| Source excerpt |
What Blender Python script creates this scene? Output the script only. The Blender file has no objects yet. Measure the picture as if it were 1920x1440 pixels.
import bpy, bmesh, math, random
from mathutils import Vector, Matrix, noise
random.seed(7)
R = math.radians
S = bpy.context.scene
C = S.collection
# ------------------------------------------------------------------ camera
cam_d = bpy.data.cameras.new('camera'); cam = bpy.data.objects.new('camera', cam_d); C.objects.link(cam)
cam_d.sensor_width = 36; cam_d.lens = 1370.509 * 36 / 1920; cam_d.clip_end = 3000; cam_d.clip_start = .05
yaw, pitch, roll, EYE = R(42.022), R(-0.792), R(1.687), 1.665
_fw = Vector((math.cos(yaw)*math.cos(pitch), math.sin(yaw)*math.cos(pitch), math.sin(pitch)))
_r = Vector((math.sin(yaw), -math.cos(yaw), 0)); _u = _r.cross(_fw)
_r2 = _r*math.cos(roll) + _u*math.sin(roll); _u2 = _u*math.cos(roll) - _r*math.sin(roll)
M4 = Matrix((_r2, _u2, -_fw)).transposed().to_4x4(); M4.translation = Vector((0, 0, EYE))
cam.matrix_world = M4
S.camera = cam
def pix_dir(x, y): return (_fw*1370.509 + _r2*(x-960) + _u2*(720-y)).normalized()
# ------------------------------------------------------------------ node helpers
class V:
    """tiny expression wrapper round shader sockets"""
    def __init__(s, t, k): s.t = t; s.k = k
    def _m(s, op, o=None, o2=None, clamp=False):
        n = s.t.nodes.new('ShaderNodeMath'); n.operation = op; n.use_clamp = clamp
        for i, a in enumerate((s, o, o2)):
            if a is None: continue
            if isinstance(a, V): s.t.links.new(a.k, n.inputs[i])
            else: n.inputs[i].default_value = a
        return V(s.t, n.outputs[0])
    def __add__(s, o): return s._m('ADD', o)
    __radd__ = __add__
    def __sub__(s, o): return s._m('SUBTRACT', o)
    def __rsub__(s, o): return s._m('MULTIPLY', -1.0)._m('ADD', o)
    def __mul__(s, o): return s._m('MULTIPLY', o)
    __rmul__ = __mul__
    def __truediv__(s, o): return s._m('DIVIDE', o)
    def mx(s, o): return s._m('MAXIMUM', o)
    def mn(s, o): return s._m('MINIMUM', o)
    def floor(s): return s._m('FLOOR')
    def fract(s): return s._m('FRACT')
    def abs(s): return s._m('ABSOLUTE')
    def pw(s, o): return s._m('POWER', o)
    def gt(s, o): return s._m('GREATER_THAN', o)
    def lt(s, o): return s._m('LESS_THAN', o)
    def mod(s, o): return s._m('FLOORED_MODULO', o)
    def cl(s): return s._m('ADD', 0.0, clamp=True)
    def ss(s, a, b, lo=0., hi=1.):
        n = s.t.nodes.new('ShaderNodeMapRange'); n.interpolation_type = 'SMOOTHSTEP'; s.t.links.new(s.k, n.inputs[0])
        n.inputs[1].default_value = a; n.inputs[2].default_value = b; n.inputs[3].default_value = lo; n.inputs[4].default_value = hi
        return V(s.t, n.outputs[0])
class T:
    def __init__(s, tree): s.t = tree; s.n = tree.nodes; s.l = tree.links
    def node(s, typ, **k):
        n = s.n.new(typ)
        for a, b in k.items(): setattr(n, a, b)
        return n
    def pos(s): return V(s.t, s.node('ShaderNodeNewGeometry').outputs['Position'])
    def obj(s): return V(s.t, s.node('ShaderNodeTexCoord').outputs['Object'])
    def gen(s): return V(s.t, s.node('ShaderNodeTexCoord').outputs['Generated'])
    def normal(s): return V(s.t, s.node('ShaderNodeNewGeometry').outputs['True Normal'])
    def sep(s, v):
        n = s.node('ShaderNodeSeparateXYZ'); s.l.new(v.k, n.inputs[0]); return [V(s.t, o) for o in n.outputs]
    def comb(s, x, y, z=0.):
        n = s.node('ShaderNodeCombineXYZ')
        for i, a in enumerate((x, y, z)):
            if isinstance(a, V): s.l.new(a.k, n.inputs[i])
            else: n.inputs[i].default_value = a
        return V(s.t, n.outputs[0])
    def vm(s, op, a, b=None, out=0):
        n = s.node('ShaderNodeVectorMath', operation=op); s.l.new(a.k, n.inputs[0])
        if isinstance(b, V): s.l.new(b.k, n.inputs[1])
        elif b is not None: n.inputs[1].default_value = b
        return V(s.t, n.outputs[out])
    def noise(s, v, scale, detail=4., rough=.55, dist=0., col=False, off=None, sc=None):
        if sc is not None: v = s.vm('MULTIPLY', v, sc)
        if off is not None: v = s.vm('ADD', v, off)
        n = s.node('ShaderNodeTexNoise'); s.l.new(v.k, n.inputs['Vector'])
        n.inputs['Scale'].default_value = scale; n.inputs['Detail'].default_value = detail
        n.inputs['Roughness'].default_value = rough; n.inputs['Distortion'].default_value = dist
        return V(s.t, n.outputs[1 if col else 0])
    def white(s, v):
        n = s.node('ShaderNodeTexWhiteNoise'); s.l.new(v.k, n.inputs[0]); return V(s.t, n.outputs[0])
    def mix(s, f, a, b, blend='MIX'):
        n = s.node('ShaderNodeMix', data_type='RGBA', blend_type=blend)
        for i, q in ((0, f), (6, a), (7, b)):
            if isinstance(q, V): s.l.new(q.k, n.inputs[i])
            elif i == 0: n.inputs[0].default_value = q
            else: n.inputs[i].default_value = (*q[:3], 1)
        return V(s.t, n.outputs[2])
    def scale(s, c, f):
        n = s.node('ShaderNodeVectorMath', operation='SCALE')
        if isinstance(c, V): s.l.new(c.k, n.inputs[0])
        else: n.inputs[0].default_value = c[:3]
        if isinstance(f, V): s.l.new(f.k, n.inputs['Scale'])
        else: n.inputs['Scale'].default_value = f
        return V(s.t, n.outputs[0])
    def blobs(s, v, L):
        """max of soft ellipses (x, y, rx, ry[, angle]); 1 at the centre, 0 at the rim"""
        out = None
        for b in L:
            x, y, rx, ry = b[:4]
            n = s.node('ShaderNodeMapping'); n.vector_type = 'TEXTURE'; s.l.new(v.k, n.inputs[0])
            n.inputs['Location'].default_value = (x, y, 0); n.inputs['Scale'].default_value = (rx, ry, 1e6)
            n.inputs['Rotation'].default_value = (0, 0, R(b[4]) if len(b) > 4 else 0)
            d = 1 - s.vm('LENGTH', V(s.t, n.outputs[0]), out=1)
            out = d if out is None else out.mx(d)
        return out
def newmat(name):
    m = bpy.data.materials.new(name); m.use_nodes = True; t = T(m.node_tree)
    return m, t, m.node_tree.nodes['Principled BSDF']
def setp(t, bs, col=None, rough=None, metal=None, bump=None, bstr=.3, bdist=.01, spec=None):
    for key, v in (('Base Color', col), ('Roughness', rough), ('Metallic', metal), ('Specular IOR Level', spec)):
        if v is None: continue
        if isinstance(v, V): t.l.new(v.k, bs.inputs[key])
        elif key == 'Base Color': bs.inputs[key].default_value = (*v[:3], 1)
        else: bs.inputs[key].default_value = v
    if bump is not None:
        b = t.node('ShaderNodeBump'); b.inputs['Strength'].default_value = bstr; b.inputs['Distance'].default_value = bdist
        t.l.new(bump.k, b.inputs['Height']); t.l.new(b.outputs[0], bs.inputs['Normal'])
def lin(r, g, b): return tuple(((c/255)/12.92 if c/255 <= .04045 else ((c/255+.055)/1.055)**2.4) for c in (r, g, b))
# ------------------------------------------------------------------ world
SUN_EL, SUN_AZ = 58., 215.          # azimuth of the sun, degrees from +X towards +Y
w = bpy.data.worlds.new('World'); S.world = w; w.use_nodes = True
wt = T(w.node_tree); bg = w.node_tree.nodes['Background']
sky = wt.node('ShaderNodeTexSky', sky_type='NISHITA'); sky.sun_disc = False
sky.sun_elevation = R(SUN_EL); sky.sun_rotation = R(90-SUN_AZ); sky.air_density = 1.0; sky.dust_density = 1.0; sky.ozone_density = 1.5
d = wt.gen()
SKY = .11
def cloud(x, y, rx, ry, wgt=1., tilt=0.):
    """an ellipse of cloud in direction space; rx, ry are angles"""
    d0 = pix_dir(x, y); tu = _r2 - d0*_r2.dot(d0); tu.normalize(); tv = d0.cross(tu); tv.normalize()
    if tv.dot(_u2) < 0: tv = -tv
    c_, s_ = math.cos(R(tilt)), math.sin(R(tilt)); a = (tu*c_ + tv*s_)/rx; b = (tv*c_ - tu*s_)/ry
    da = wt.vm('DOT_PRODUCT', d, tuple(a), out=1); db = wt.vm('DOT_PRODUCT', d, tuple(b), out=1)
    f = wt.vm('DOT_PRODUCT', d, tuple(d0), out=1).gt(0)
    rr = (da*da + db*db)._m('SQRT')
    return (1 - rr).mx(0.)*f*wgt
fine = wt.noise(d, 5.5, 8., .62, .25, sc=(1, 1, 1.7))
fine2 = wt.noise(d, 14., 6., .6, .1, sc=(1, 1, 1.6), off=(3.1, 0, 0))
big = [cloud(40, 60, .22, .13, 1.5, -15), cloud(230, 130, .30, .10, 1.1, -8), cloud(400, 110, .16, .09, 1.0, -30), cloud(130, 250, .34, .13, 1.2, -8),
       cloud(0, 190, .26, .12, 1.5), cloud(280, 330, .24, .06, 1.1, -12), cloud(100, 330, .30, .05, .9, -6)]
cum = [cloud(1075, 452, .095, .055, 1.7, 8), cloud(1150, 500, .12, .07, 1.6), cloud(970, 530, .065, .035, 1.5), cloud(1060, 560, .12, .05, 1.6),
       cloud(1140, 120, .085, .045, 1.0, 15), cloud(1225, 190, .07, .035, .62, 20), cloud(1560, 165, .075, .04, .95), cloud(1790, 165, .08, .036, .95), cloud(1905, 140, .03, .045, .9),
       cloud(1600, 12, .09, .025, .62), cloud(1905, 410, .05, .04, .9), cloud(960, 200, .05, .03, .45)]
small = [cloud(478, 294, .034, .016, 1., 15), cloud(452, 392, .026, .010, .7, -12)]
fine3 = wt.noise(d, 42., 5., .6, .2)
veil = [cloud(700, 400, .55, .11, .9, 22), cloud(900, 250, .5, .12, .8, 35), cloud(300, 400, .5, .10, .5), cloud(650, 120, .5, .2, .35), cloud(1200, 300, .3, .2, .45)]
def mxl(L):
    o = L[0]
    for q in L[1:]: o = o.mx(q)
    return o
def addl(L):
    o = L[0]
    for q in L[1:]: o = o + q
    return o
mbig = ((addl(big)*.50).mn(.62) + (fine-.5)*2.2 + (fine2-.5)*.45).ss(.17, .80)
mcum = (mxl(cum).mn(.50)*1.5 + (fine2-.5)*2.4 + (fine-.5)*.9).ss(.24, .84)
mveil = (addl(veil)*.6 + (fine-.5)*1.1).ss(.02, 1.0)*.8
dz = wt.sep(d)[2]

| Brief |
Using the material above, state how many lines include the string "objects". Answer with a single number.

| Written solution |
2